Show that if $p$ is an odd prime, then the congruence $x^2 \equiv 1 \pmod{p^{\alpha}}$ has only two solutions, which are $x \equiv 1, x \equiv -1 \pmod{p^{\alpha}}$.
Clearly $x \equiv 1, x \equiv – 1 \pmod{p^{\alpha}}$ are solutions. We'll show that there are no other solutions. Suppose that $x^2 \equiv 1 \pmod{p^{\alpha}}$. Then
$$
\begin{align}
x^2-1 \equiv 0 \pmod{p^{\alpha}} &\Longleftrightarrow (x+1)(x-1) \equiv 0 \pmod{p^{\alpha}} \\
&\Longrightarrow p^{\alpha} \mid (x+1)(x-1) \\
&\Longrightarrow p \mid (x+1)(x-1)
\end{align}
$$
By Euclid's Lemma, if a prime divides a product $ab$, then it must divide either $a$ or $b$. So $p \mid (x+1)$ or $p \mid (x-1)$. Suppose $p \mid x + 1$. Since $x +1$ and $x-1$ differ by a factor of $2$ and $p > 2$ ($p$ odd), it follows that $\gcd(p^{\alpha},x-1) = 1$. Thus $p^{\alpha} \mid x + 1 \Longrightarrow x \equiv -1 \pmod{p^{\alpha}}$. Similarly, if $p \mid (x-1)$, then $\gcd(p^{\alpha},x+1) = 1 \Longrightarrow p^{\alpha} \mid (x-1) \Longrightarrow x \equiv 1 \pmod{p^{\alpha}} \text{. } \Box$
Is my proof correct? Criticism appreciated.
Best Answer
IMHO there is something missing. Your last implication says, in effect, that if $p\mid x-1$ then $p^\alpha\mid x-1$, which is certainly not true.

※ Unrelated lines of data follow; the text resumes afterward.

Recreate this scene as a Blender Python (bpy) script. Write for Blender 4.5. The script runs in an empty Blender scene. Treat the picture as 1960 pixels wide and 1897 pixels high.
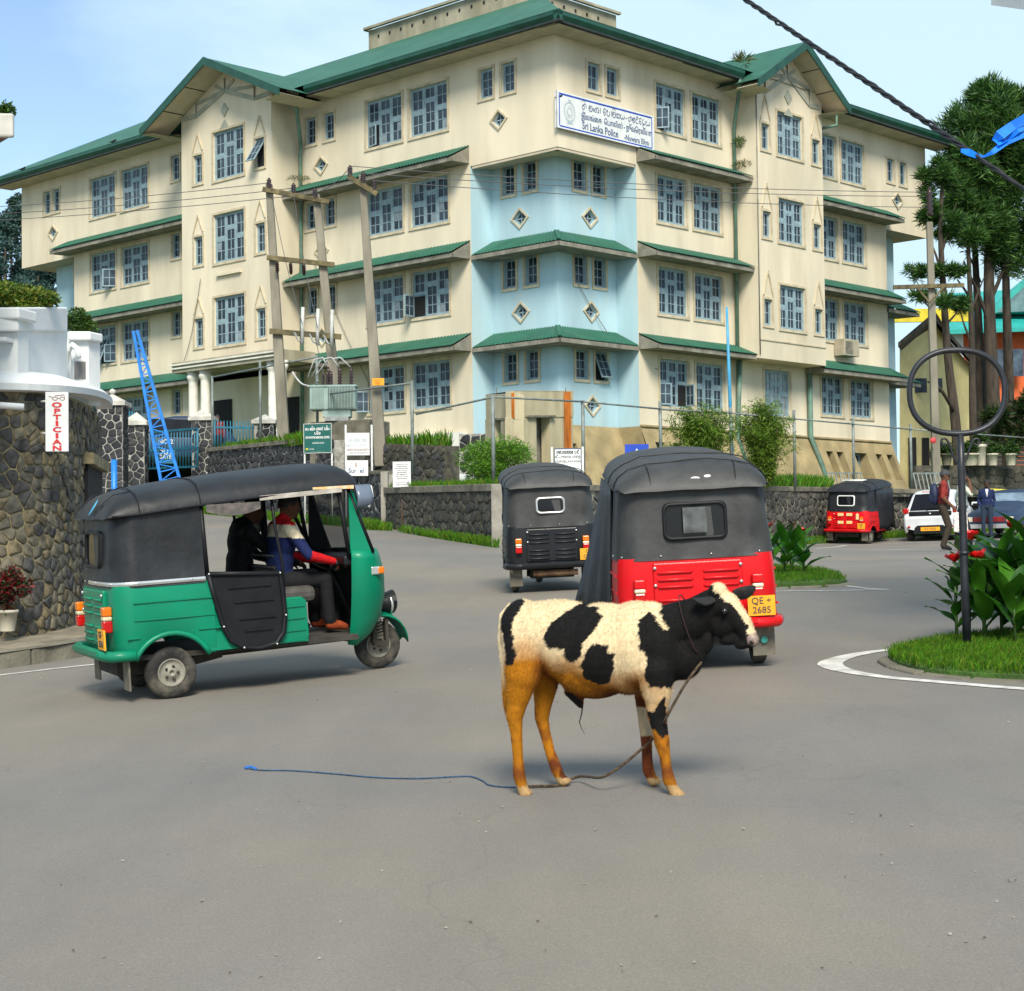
import bpy, bmesh, math, random
import numpy as np
from mathutils import Vector, Matrix, noise as mnoise
random.seed(7); np.random.seed(7)
scn = bpy.context.scene
C = scn.collection
PI = math.pi
rad = math.radians

# ------------------------------------------------------------------ camera
FPX, CX, CY = 3358.0, 980.0, 948.5            # focal length and centre for a 1960 px wide picture
ROLL, PITCH = 0.012, math.atan(107 / 3358.0)
R0 = Vector((1, 0, 0)); U0 = Vector((0, -math.sin(PITCH), math.cos(PITCH)))
FW = Vector((0, math.cos(PITCH), math.sin(PITCH)))
UP = U0 * math.cos(ROLL) + R0 * math.sin(ROLL)
RT = R0 * math.cos(ROLL) - U0 * math.sin(ROLL)
CAM = Vector((0, 0, 1.73))
cd = bpy.data.cameras.new('camera'); cam = bpy.data.objects.new('camera', cd); C.objects.link(cam)
cd.sensor_fit = 'HORIZONTAL'; cd.sensor_width = 36.0; cd.lens = 36.0 * FPX / 1960.0
cd.clip_start = 0.1; cd.clip_end = 3000.0
cam.matrix_world = Matrix(((RT.x, UP.x, -FW.x, CAM.x), (RT.y, UP.y, -FW.y, CAM.y), (RT.z, UP.z, -FW.z, CAM.z), (0, 0, 0, 1)))
scn.camera = cam

# ------------------------------------------------------------------ world, sun, exposure
SUN_EL, SUN_AZ = rad(43), rad(176)            # azimuth clockwise from +Y (the sun stands behind the camera)
w = bpy.data.worlds.new('World'); scn.world = w; w.use_nodes = True
wn, wl = w.node_tree.nodes, w.node_tree.links
wn.clear()
wo = wn.new('ShaderNodeOutputWorld'); bg = wn.new('ShaderNodeBackground'); wl.new(bg.outputs[0], wo.inputs[0])
sky = wn.new('ShaderNodeTexSky'); sky.sky_type = 'NISHITA'; sky.sun_disc = False
sky.sun_elevation = SUN_EL; sky.sun_rotation = SUN_AZ; sky.altitude = 1800; sky.dust_density = 2.0; sky.ozone_density = 1.5
tc = wn.new('ShaderNodeTexCoord'); mp = wn.new('ShaderNodeMapping'); mp.inputs['Scale'].default_value = (1.0, 1.0, 2.2)
wl.new(tc.outputs['Generated'], mp.inputs[0])
nz = wn.new('ShaderNodeTexNoise'); nz.inputs['Scale'].default_value = 2.6; nz.inputs['Detail'].default_value = 6; nz.inputs['Roughness'].default_value = 0.55
mp.inputs['Location'].default_value = (1.5335, -1.5026, -0.781)
wl.new(mp.outputs[0], nz.inputs[0])
cr = wn.new('ShaderNodeValToRGB'); cr.color_ramp.elements[0].position = 0.40; cr.color_ramp.elements[1].position = 0.60
cr.color_ramp.elements[0].color = (0.12, 0.12, 0.12, 1); cr.color_ramp.elements[1].color = (0.92, 0.92, 0.92, 1)
wl.new(nz.outputs[0], cr.inputs[0])
mx = wn.new('ShaderNodeMix'); mx.data_type = 'RGBA'
wl.new(cr.outputs[0], mx.inputs[0]); wl.new(sky.outputs[0], mx.inputs[6]); mx.inputs[7].default_value = (3.4, 4.5, 5.0, 1)   # thin bright cloud
wl.new(mx.outputs[2], bg.inputs[0]); bg.inputs[1].default_value = 0.10
sd = bpy.data.lights.new('sun', 'SUN'); so = bpy.data.objects.new('sun', sd); C.objects.link(so)
sd.energy = 2.5; sd.angle = rad(20); sd.color = (1.0, 0.93, 0.80)
sv = Vector((math.sin(SUN_AZ) * math.cos(SUN_EL), math.cos(SUN_AZ) * math.cos(SUN_EL), math.sin(SUN_EL)))
so.rotation_euler = sv.to_track_quat('Z', 'Y').to_euler()
scn.view_settings.view_transform = 'Standard'; scn.view_settings.look = 'None'
scn.view_settings.exposure = 1.1; scn.view_settings.gamma = 1.0; scn.view_settings.use_curve_mapping = False
scn.render.engine = 'CYCLES'
scn.cycles.max_bounces = 5; scn.cycles.diffuse_bounces = 3; scn.cycles.glossy_bounces = 2; scn.cycles.transmission_bounces = 3; scn.cycles.transparent_max_bounces = 6
scn.cycles.use_denoising = True

# ------------------------------------------------------------------ picture <-> place (used only to read sizes off the photograph)
def ray(x, y): return FW + RT * ((x - CX) / FPX) - UP * ((y - CY) / FPX)
def at(x, y, Y):
    d = ray(x, y); return CAM + d * (Y / d.y)

# ------------------------------------------------------------------ ground height
def _tps(pts):
    P = np.array(pts, float); X = P[:, :2]; n = len(P)
    r = np.linalg.norm(X[:, None] - X[None], axis=2); K = np.where(r > 0, r * r * np.log(r + 1e-9), 0) + np.eye(n) * 2.0
    A = np.zeros((n + 3, n + 3)); A[:n, :n] = K; A[:n, n] = 1; A[:n, n + 1:] = X; A[n, :n] = 1; A[n + 1:, :n] = X.T
    b = np.zeros(n + 3); b[:n] = P[:, 2]
    return X, np.linalg.solve(A, b)
_gp = [(x, y, 0.05 * y + 0.042 * x) for x in (-8, -3, 0, 3, 8) for y in (-6, 3, 8, 12, 16, 20)]
_gp += [(0.4, 23, 1.17), (9.1, 37, 1.62), (9.9, 50, 1.83), (13.5, 50, 1.94), (20, 52, 2.1), (-0.2, 36, 1.83), (-3.2, 44, 2.36), (-9, 60, 3.27), (-16, 62, 3.4),
        (14, 36, 1.7), (20, 36, 1.8), (-8, 30, 1.35), (-14, 40, 2.0), (-14, 25, 0.9), (16, 20, 1.5), (5, 30, 1.5), (4, 45, 1.9), (-3, 62, 3.3), (-24, 66, 3.5), (30, 60, 2.3)]
_GX, _GW = _tps(_gp)
def gz(x, y):
    x = min(max(x, -26), 32); y = min(max(y, -8), 66)
    r = np.hypot(_GX[:, 0] - x, _GX[:, 1] - y); n = len(_GX)
    return float((np.where(r > 0, r * r * np.log(r + 1e-9), 0) * _GW[:n]).sum() + _GW[n] + _GW[n + 1] * x + _GW[n + 2] * y)
def gnd(px, py):                              # where the sight line through a pixel meets the ground
    d = ray(px, py); t = 3.0
    for _ in range(400):
        p = CAM + d * t
        if p.z <= gz(p.x, p.y): break
        t += 0.25
    a, b = t - 0.25, t
    for _ in range(25):
        m = (a + b) / 2; p = CAM + d * m
        if p.z <= gz(p.x, p.y): b = m
        else: a = m
    return CAM + d * b
def gpt(x, y, dz=0.0): return Vector((x, y, gz(x, y) + dz))
def gnormal(x, y, e=0.6):
    return Vector((-(gz(x + e, y) - gz(x - e, y)) / (2 * e), -(gz(x, y + e) - gz(x, y - e)) / (2 * e), 1)).normalized()
def ground_frame(x, y, head):
    """matrix standing on the ground at x,y with local +X along heading (radians from +X)"""
    n = gnormal(x, y); f = Vector((math.cos(head), math.sin(head), 0)); f = (f - n * f.dot(n)).normalized(); l = n.cross(f)
    return Matrix(((f.x, l.x, n.x, x), (f.y, l.y, n.y, y), (f.z, l.z, n.z, gz(x, y)), (0, 0, 0, 1)))

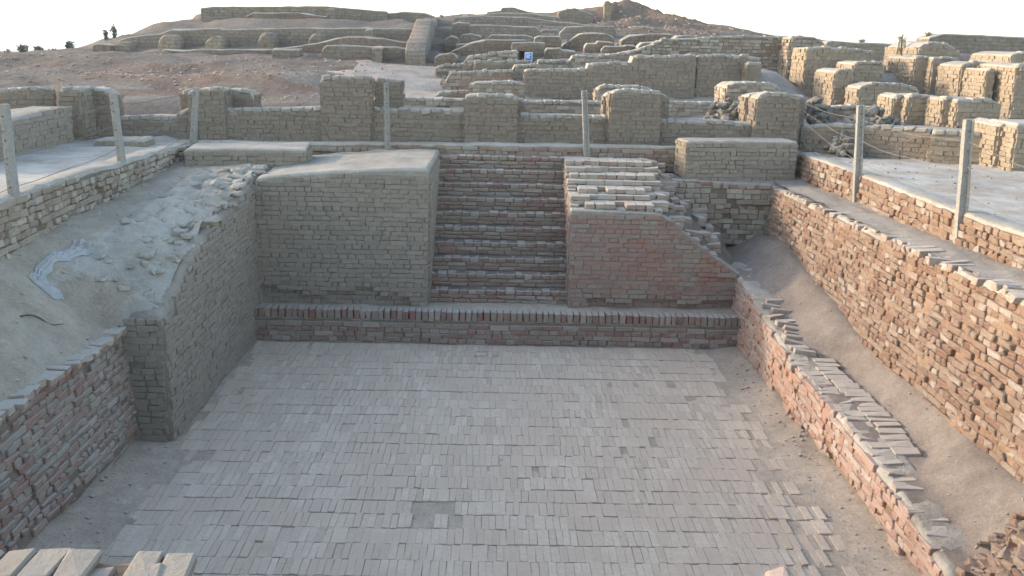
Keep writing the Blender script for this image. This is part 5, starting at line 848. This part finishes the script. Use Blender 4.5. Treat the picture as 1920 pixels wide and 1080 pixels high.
# ================================================================== rubble
def pile(loc, w, h, label, seed):
    root = thing('rubble_pile', label, 'rubble', loc, 'piles of stones among the ruins'); rg = random.Random(seed); nr = np.random.default_rng(seed)
    for i in range(64):
        x = rg.uniform(-.5, .5) * w; t = rg.random(); z = h * t * (1 - (abs(x) / (w * .56)) ** 1.6) * .95; y = (1 - t) * -.25 + t * .25 + rg.gauss(0, .1)
        o = link('stone', stone_mesh(nr, 'stone', rg.randrange(8)), root); s = rg.uniform(.09, .19)
        o.location = (x, y, max(0.02, z)); o.rotation_euler = (rg.gauss(0, .5), rg.gauss(0, .5), rg.random() * 6.28); o.scale = (s, s, s * rg.uniform(.7, 1.1))
for i, (loc, w, h, label) in enumerate([((4.309, 18.9, 2.936), 0.676, 0.43, 'pile of dark stones left of the rightmost pier'), ((5.918, 18.5, 2.947), 0.491, 0.501, 'pile of dark stones right of the rightmost pier'), ((6.624, 17.7, 2.974), 0.96, 0.336, 'low spread of stones in front of the long buttressed block'), ((5.963, 17.2, 2.588), 0.392, 0.336, 'small tumble of bricks at the foot of the broken shaded wall')]): pile((loc[0], loc[1], max(loc[2], gz(loc[0], loc[1]))), w, h, label, 900 + i)
def scatter(name, label, n, pos, size, mat, seed, zf):
    nr = np.random.default_rng(seed); XY = np.array([pos(nr) for _ in range(n)]); S_ = np.array([size(nr) for _ in range(n)])
    Zv = zf(XY[:, 0], XY[:, 1]); a = nr.random(n) * 6.28
    C = np.stack([XY[:, 0], XY[:, 1], Zv + S_ * .1], -1); U = np.stack([np.cos(a), np.sin(a), nr.normal(0, .25, n)], -1); U /= np.linalg.norm(U, axis=1)[:, None]
    Nn = np.stack([-np.sin(a), np.cos(a), nr.normal(0, .25, n)], -1); Z = np.cross(U, Nn); Z /= np.linalg.norm(Z, axis=1)[:, None]; Nn = np.cross(Z, U)
    D = np.stack([S_, S_ * nr.uniform(.5, .9, n), S_ * nr.uniform(.35, .7, n)], -1)
    V = chamfer_verts(D, D.min(1) * .28, .0, nr) * nr.uniform(.85, 1.15, (n, 24, 1))
    W = V[..., 0:1] * U[:, None] + V[..., 1:2] * Nn[:, None] + V[..., 2:3] * Z[:, None] + C[:, None]
    ls = np.tile([len(f) for f in TF], n).astype(np.int32); lv = (np.array([i for f in TF for i in f])[None] + 24 * np.arange(n)[:, None]).ravel().astype(np.int32)
    o = link(name, mesh_from(name, W.reshape(-1, 3), (ls, lv), mat)); o['kind'] = 'stuff'; o['label'] = label; o['category'] = 'rubble'
tzv = terrain_z
def slope_pos(nr):
    if nr.random() < .35: return (nr.normal(-7.5, .9), nr.normal(25.2, .9))
    if nr.random() < .3: return (nr.normal(-14, 1.8), nr.normal(25.5, 1.4))
    return (nr.uniform(-18, -2.5), nr.uniform(21, 29))
scatter('slope_rubble', 'broken red brick rubble scattered over the left mound slope', 1500, slope_pos, lambda nr: nr.uniform(.02, .085), 'red_stone', 71, tzv)
scatter('peak_rubble', 'broken brick rubble on the red earth peak of the mound', 600, lambda nr: (nr.normal(6, 2.2), nr.normal(45, 2.5)), lambda nr: nr.uniform(.05, .14), 'red_stone', 73, tzv)
scatter('mound_rubble', 'loose stones between the walls of the central mound', 900, lambda nr: (nr.uniform(-1.5, 9), nr.uniform(24.5, 44)), lambda nr: nr.uniform(.04, .14), 'stone', 75, tzv)
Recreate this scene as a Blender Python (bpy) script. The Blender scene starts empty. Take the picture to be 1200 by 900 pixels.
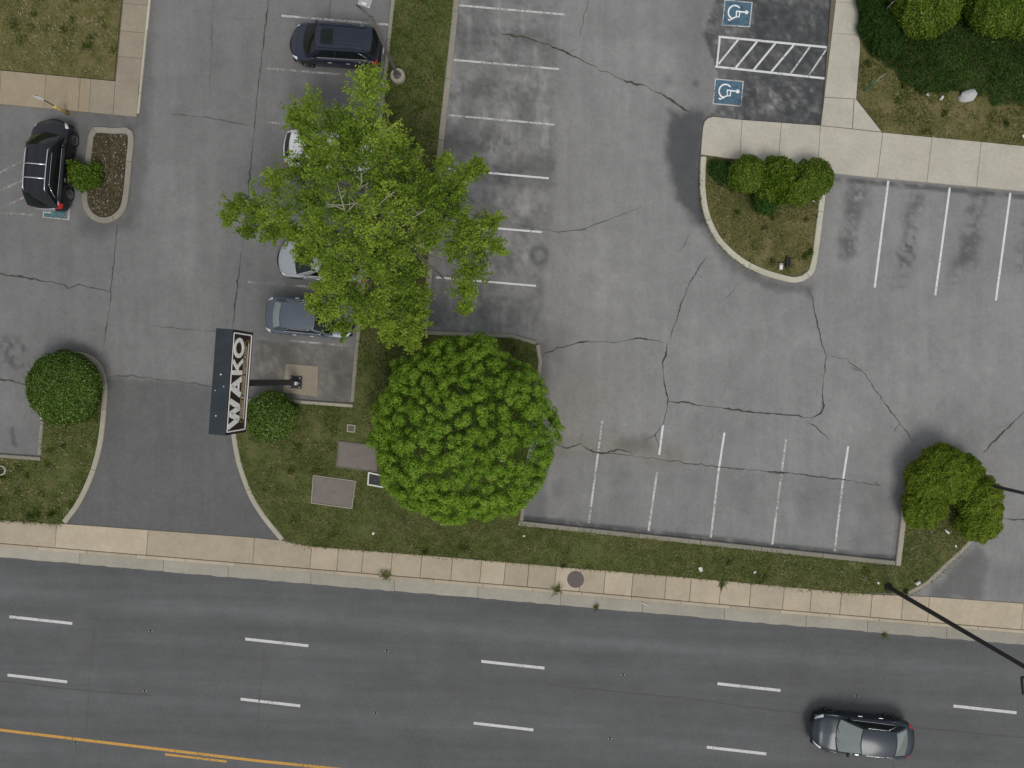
import bpy, bmesh, math, random
import numpy as np
from mathutils import Vector, Matrix, Quaternion
from mathutils.geometry import tessellate_polygon

random.seed(7)
rng = np.random.default_rng(7)
S = bpy.context.scene
COL = S.collection

# ------------------------------------------------------------------ camera
FPX, HC = 848.0, 36.1            # focal length in photo pixels, flying height (m)
NAD = (625.0, 445.0)             # photo pixel that looks straight down
cam = bpy.data.cameras.new('camera')
cam.sensor_width = 36.0
cam.lens = FPX / 1200 * 36.0
cam.clip_end = 3000
cam_o = bpy.data.objects.new('camera', cam)
COL.objects.link(cam_o)
_n = Vector(((NAD[0] - 600) / FPX, (450 - NAD[1]) / FPX, -1)).normalized()
ROT = _n.rotation_difference(Vector((0, 0, -1)))
cam_o.rotation_mode = 'QUATERNION'
cam_o.rotation_quaternion = ROT
cam_o.location = (0, 0, HC)
S.camera = cam_o
RM = ROT.to_matrix()

# ------------------------------------------------------------------ sky, sun, exposure
SUN_EL, SUN_AZ = math.radians(56), math.radians(162)     # azimuth clockwise from +Y
world = bpy.data.worlds.new('World')
S.world = world
world.use_nodes = True
wn, wl = world.node_tree.nodes, world.node_tree.links
bg = wn['Background']
sky = wn.new('ShaderNodeTexSky')
sky.sky_type = 'NISHITA'
sky.sun_disc = False
sky.sun_elevation = SUN_EL
sky.sun_rotation = SUN_AZ
sky.dust_density = 3.0
tc = wn.new('ShaderNodeTexCoord')
mp = wn.new('ShaderNodeMapping'); mp.inputs['Scale'].default_value = (1, 1, 2.2)
wl.new(tc.outputs['Generated'], mp.inputs['Vector'])
cl = wn.new('ShaderNodeTexNoise')
cl.inputs['Scale'].default_value = 3.2
cl.inputs['Detail'].default_value = 7
cl.inputs['Roughness'].default_value = 0.58
wl.new(mp.outputs['Vector'], cl.inputs['Vector'])
cr = wn.new('ShaderNodeValToRGB')
cr.color_ramp.elements[0].position = 0.36
cr.color_ramp.elements[0].color = (0.35, 0.35, 0.35, 1)
cr.color_ramp.elements[1].position = 0.62
cr.color_ramp.elements[1].color = (0.97, 0.97, 0.97, 1)
wl.new(cl.outputs['Fac'], cr.inputs['Fac'])
mx = wn.new('ShaderNodeMix'); mx.data_type = 'RGBA'
mx.inputs[7].default_value = (8.2, 8.3, 8.5, 1)           # bright overcast cloud
wl.new(cr.outputs['Color'], mx.inputs[0])
wl.new(sky.outputs['Color'], mx.inputs[6])
wl.new(mx.outputs[2], bg.inputs['Color'])
bg.inputs['Strength'].default_value = 0.074
sun = bpy.data.lights.new('sun', 'SUN')
sun.energy = 1.5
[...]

The point you need to make (earlier in the proof) is this: since $x+1$ and $x-1$ differ by $2$, they cannot both be multiples of $p$ (because $p$ is greater than $2$). Therefore, the $p^\alpha$ which is a factor of $(x-1)(x+1)$ must be entirely a factor of $x-1$, or entirely a factor of $x+1$.